Rod Cameron (Rufe), was, of course, nearing the end of a long and successful career in westerns when he appeared in Jessi's Girls. Cameron's career began as a bit player at Paramount, but he became a familiar face to matinee goers during the late 1940s and early 1950s, when he starred in dozens of bottom of the bill oaters. Cameron continued to work periodically after Jessi's Girls and died in 1983.

This was Joseph Cortese's (Baldry) first screen appearance, and he continues to work today. His most noteworthy performance in recent years was in American History X.

Biff Yeager (Link) got his career start with Adamson, and most recently appeared as Tom on Gilmore Girls.

Cinematographer Gary Graver has shot an amazing 174 films since 1966. He works in the erotic horror sub-genre these days, but is known primarily for his surprisingly lengthy professional relationship with Orson Welles, which was ongoing during the production of Jessi's Girls.

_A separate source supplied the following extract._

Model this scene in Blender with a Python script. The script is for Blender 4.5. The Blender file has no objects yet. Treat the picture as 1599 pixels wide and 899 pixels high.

Perhaps that's where Sam Sherman got the strange idea that Al Adamson was the next best thing to Martin Scorsese.

The balance of the cast and crew were part of Adamson's professional circle. They rarely worked on outside projects and, as a result, have long since retired from the biz.

Nostalgia value: Not much, unless you are a hardcore oater fan or are still waiting for a Hannie Caulder sequel.

The print: Ugly (see above), though free of major blemishes or cuts.

DVD prognosis: Unlike most of Adamson's output, there isn't a great deal for a marketing department to hang its hat on here: not much graphic violence, occasional but fleeting nudity, and next to no star power. Nonetheless, the Adamson name has some cachet amongst a certain masochistic subset of film fans, and a few thousand shiny silver discs could probably be shifted. If anyone is up to the job, it's Troma, who have already brought us digital upgrades of I Spit On Your Corpse and Satan's Sadists.